Each entry has to be copied exactly, with nothing missed.

** START Exercise inputs **

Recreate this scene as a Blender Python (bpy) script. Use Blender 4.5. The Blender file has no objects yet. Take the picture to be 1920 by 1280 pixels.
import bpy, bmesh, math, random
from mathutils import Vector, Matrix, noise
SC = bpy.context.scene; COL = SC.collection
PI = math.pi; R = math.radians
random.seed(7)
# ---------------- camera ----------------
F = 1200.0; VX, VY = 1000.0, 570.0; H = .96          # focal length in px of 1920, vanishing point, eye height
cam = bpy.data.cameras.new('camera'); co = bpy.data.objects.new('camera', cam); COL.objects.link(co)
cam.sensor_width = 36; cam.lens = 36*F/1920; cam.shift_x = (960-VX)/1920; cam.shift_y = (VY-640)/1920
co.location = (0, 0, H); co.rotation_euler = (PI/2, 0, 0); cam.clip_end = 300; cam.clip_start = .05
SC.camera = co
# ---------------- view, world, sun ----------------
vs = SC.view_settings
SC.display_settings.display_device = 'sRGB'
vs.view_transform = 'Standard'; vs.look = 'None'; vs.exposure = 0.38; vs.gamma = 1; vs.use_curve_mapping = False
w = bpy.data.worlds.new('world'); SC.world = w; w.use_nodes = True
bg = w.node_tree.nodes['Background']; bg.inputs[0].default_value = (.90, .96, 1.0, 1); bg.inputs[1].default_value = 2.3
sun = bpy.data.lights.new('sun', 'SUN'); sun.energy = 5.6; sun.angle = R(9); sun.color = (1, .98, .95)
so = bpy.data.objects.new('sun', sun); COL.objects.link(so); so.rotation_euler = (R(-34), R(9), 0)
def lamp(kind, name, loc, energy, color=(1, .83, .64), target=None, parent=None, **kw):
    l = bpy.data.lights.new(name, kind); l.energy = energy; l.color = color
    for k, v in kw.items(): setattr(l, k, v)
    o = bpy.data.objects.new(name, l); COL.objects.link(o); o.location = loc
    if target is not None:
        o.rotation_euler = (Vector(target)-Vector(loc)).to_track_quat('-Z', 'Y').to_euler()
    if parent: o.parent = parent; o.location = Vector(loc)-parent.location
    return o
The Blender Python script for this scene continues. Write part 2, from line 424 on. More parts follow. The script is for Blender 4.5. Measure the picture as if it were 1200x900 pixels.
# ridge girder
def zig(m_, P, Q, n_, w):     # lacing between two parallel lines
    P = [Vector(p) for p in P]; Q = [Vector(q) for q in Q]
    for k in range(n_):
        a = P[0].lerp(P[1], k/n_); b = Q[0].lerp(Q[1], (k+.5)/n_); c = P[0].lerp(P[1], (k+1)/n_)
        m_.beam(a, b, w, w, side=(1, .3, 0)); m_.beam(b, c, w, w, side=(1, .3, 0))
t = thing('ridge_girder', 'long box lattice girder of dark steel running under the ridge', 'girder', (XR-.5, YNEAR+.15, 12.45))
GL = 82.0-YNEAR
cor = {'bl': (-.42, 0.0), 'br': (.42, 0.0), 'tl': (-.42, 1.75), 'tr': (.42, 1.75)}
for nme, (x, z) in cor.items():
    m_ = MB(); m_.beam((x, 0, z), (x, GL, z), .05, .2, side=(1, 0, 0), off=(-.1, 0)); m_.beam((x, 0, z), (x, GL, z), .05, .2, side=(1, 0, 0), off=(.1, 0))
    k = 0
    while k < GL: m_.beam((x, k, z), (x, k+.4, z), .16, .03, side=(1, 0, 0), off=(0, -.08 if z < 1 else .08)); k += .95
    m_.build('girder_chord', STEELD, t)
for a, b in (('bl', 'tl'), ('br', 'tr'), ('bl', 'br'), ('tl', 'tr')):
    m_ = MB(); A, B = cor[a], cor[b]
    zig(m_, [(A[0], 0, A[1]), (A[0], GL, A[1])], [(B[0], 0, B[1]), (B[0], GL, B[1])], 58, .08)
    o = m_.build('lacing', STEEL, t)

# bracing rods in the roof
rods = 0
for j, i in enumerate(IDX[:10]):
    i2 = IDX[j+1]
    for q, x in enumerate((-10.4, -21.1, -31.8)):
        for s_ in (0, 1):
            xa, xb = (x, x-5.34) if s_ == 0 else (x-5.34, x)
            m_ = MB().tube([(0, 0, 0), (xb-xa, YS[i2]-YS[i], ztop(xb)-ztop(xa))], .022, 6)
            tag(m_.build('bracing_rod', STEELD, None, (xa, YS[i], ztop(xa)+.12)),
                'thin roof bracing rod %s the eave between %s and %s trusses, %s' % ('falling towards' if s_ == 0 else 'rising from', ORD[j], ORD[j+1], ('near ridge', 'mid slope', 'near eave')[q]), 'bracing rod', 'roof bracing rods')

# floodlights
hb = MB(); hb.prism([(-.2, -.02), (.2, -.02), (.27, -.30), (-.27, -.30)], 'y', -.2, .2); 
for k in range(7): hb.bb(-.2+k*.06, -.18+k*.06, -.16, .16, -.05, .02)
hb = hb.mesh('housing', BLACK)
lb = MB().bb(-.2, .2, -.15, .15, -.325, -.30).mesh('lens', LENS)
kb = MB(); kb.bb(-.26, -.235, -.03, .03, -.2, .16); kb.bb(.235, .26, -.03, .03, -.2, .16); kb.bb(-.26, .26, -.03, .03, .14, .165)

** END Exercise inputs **

**Solution**
Recreate this scene as a Blender Python (bpy) script. Use Blender 4.5. The Blender file has no objects yet. Take the picture to be 1920 by 1280 pixels.
import bpy, bmesh, math, random
from mathutils import Vector, Matrix, noise
SC = bpy.context.scene; COL = SC.collection
PI = math.pi; R = math.radians
random.seed(7)
# ---------------- camera ----------------
F = 1200.0; VX, VY = 1000.0, 570.0; H = .96          # focal length in px of 1920, vanishing point, eye height
cam = bpy.data.cameras.new('camera'); co = bpy.data.objects.new('camera', cam); COL.objects.link(co)
cam.sensor_width = 36; cam.lens = 36*F/1920; cam.shift_x = (960-VX)/1920; cam.shift_y = (VY-640)/1920
co.location = (0, 0, H); co.rotation_euler = (PI/2, 0, 0); cam.clip_end = 300; cam.clip_start = .05
SC.camera = co
# ---------------- view, world, sun ----------------
vs = SC.view_settings
SC.display_settings.display_device = 'sRGB'
vs.view_transform = 'Standard'; vs.look = 'None'; vs.exposure = 0.38; vs.gamma = 1; vs.use_curve_mapping = False
w = bpy.data.worlds.new('world'); SC.world = w; w.use_nodes = True
bg = w.node_tree.nodes['Background']; bg.inputs[0].default_value = (.90, .96, 1.0, 1); bg.inputs[1].default_value = 2.3
sun = bpy.data.lights.new('sun', 'SUN'); sun.energy = 5.6; sun.angle = R(9); sun.color = (1, .98, .95)
so = bpy.data.objects.new('sun', sun); COL.objects.link(so); so.rotation_euler = (R(-34), R(9), 0)
def lamp(kind, name, loc, energy, color=(1, .83, .64), target=None, parent=None, **kw):
    l = bpy.data.lights.new(name, kind); l.energy = energy; l.color = color
    for k, v in kw.items(): setattr(l, k, v)
    o = bpy.data.objects.new(name, l); COL.objects.link(o); o.location = loc
    if target is not None:
        o.rotation_euler = (Vector(target)-Vector(loc)).to_track_quat('-Z', 'Y').to_euler()
    if parent: o.parent = parent; o.location = Vector(loc)-parent.location
    return o
The Blender Python script for this scene continues. Write part 2, from line 424 on. More parts follow. The script is for Blender 4.5. Measure the picture as if it were 1200x900 pixels.
# ridge girder
def zig(m_, P, Q, n_, w):     # lacing between two parallel lines
    P = [Vector(p) for p in P]; Q = [Vector(q) for q in Q]
    for k in range(n_):
        a = P[0].lerp(P[1], k/n_); b = Q[0].lerp(Q[1], (k+.5)/n_); c = P[0].lerp(P[1], (k+1)/n_)
        m_.beam(a, b, w, w, side=(1, .3, 0)); m_.beam(b, c, w, w, side=(1, .3, 0))
t = thing('ridge_girder', 'long box lattice girder of dark steel running under the ridge', 'girder', (XR-.5, YNEAR+.15, 12.45))
GL = 82.0-YNEAR
cor = {'bl': (-.42, 0.0), 'br': (.42, 0.0), 'tl': (-.42, 1.75), 'tr': (.42, 1.75)}
for nme, (x, z) in cor.items():
    m_ = MB(); m_.beam((x, 0, z), (x, GL, z), .05, .2, side=(1, 0, 0), off=(-.1, 0)); m_.beam((x, 0, z), (x, GL, z), .05, .2, side=(1, 0, 0), off=(.1, 0))
    k = 0
    while k < GL: m_.beam((x, k, z), (x, k+.4, z), .16, .03, side=(1, 0, 0), off=(0, -.08 if z < 1 else .08)); k += .95
    m_.build('girder_chord', STEELD, t)
for a, b in (('bl', 'tl'), ('br', 'tr'), ('bl', 'br'), ('tl', 'tr')):
    m_ = MB(); A, B = cor[a], cor[b]
    zig(m_, [(A[0], 0, A[1]), (A[0], GL, A[1])], [(B[0], 0, B[1]), (B[0], GL, B[1])], 58, .08)
    o = m_.build('lacing', STEEL, t)

# bracing rods in the roof
rods = 0
for j, i in enumerate(IDX[:10]):
    i2 = IDX[j+1]
    for q, x in enumerate((-10.4, -21.1, -31.8)):
        for s_ in (0, 1):
            xa, xb = (x, x-5.34) if s_ == 0 else (x-5.34, x)
            m_ = MB().tube([(0, 0, 0), (xb-xa, YS[i2]-YS[i], ztop(xb)-ztop(xa))], .022, 6)
            tag(m_.build('bracing_rod', STEELD, None, (xa, YS[i], ztop(xa)+.12)),
                'thin roof bracing rod %s the eave between %s and %s trusses, %s' % ('falling towards' if s_ == 0 else 'rising from', ORD[j], ORD[j+1], ('near ridge', 'mid slope', 'near eave')[q]), 'bracing rod', 'roof bracing rods')

# floodlights
hb = MB(); hb.prism([(-.2, -.02), (.2, -.02), (.27, -.30), (-.27, -.30)], 'y', -.2, .2); 
for k in range(7): hb.bb(-.2+k*.06, -.18+k*.06, -.16, .16, -.05, .02)
hb = hb.mesh('housing', BLACK)
lb = MB().bb(-.2, .2, -.15, .15, -.325, -.30).mesh('lens', LENS)
kb = MB(); kb.bb(-.26, -.235, -.03, .03, -.2, .16); kb.bb(.235, .26, -.03, .03, -.2, .16); kb.bb(-.26, .26, -.03, .03, .14, .165)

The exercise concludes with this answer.